* [PROVIDED MATERIAL]:

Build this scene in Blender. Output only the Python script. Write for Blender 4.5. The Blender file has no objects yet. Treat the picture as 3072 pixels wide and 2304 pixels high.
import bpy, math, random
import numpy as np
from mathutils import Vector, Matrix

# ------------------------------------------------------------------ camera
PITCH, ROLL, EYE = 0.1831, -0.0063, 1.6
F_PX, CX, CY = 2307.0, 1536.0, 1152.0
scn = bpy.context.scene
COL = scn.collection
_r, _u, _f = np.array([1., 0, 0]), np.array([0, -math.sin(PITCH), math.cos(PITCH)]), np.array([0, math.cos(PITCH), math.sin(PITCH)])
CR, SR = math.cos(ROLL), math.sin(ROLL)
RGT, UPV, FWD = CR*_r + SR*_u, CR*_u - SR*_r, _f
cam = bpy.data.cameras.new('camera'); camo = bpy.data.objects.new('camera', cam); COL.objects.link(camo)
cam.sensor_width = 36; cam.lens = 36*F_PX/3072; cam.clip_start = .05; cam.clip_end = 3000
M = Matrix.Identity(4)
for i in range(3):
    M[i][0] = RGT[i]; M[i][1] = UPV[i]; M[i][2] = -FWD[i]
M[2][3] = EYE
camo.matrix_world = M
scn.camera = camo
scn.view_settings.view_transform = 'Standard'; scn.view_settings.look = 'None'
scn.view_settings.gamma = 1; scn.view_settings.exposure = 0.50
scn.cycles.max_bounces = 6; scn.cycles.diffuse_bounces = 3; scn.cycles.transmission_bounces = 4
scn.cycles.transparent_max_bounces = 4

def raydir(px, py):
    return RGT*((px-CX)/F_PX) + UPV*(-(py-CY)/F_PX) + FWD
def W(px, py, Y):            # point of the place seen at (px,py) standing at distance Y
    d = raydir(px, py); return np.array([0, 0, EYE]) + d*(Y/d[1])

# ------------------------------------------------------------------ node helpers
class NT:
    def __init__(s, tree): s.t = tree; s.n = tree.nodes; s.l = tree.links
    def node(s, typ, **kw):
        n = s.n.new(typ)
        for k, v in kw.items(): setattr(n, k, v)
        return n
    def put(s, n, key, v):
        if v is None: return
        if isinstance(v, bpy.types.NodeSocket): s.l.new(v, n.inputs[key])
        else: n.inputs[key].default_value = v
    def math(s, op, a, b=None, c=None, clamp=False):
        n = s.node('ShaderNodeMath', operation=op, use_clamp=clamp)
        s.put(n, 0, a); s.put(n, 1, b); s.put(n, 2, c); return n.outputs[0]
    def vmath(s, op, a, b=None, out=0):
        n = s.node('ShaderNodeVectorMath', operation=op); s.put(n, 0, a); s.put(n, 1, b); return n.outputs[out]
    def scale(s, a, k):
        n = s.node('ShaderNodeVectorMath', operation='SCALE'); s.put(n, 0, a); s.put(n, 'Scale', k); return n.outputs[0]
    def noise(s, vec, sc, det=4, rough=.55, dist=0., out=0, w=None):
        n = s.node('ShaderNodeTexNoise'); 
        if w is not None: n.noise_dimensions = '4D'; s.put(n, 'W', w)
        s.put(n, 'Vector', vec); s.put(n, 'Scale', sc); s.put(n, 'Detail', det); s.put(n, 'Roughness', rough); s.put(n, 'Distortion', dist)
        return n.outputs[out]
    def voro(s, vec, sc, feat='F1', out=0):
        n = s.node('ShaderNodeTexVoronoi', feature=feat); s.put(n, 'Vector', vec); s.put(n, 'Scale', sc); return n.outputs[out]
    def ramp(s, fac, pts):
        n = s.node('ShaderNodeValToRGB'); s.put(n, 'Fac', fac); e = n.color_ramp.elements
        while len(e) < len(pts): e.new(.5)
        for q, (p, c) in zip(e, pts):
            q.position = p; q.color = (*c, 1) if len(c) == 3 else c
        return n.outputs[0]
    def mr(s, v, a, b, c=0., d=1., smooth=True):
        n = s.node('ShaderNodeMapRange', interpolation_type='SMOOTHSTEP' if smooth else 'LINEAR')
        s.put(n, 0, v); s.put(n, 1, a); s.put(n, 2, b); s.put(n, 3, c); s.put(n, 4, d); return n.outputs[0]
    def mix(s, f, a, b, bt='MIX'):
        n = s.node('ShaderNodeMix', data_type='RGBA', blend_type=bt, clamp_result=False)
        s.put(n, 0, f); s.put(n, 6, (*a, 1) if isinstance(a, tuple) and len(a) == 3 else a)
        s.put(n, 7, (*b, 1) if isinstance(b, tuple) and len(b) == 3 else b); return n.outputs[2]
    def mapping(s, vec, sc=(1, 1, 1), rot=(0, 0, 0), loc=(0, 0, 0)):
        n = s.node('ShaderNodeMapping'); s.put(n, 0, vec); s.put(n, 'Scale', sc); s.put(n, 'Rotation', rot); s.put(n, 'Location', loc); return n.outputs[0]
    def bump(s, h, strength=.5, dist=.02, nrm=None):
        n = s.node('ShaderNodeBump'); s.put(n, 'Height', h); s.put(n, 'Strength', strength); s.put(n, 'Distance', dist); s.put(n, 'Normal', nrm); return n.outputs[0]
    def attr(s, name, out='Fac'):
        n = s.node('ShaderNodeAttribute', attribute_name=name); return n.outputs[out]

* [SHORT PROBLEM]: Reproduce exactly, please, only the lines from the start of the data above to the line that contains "from mathutils import Vector, Matrix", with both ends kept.

* [ANSWER TO THE EXERCISE]:
Build this scene in Blender. Output only the Python script. Write for Blender 4.5. The Blender file has no objects yet. Treat the picture as 3072 pixels wide and 2304 pixels high.
import bpy, math, random
import numpy as np
from mathutils import Vector, Matrix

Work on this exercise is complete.